More than 200 workers at the Inland Regional Center, a complex in San Bernardino, stood with their heads bowed to mark a moment of silence punctuated by the bell tones.
Many of the same people were at their jobs on Dec. 2, 2015, when married couple Syed Rizwan Farook, 28, and Tashfeen Malik, 29, opened fire in a conference building at the complex during a holiday party and training session for San Bernardino County employees, who were Farook’s co-workers.
It was one of the deadliest acts of violence by militants in the United States since the Sept. 11, 2001, hijacked plane attacks. Twenty-two people were also wounded in San Bernardino.
“It’s a day that marked all of our lives, it destroyed some lives, it destroyed families,” Zen Martinsen, 56, a county worker whose friend lost a niece in the shooting, told reporters after the ceremony. Martinsen worked at a different office.
The ceremony outside the large conference building, which has sat empty behind a chain link fence since the shooting, was one of a day-long series of events in San Bernardino.
A private ceremony was organized for family members of victims and survivors of the attack, according to San Bernardino County spokesman David Wert.
The U.S.-born Farook and Malik, a native of Pakistan, died in a shootout with police four hours after the massacre. Authorities have said they were inspired by Islamist extremism.
“Somebody that would take hate and internalize it to such a degree that they felt that they were going to do something that would promote their agenda at the expense of so many innocent people, I was certainly saddened by that,” San Bernardino Mayor R. Carey Davis said on Friday.

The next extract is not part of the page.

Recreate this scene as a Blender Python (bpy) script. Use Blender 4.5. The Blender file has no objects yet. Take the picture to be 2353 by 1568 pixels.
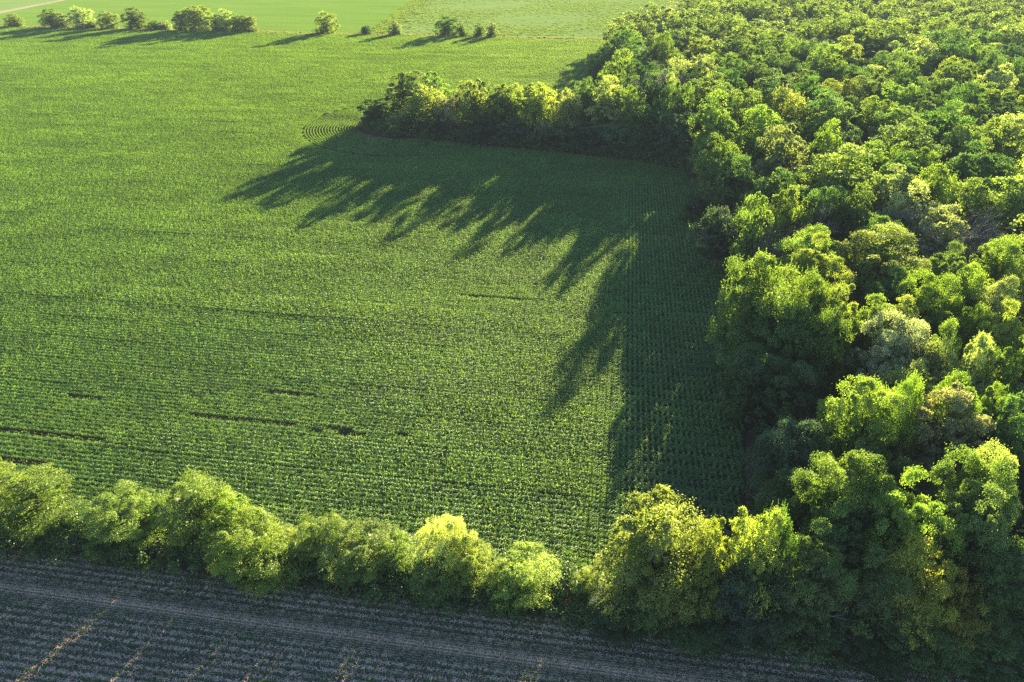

FBI investigators are still seeking to answer key questions, such as the location of the married couple’s computer hard drive.
In another symbolic act on Friday, dozen of bicyclists, including many police officers, participated in a bicycle ride of 14 miles (23 km), one mile for each person killed.
In the evening, another San Bernardino event was expected to draw at least 2,000 participants to an arena.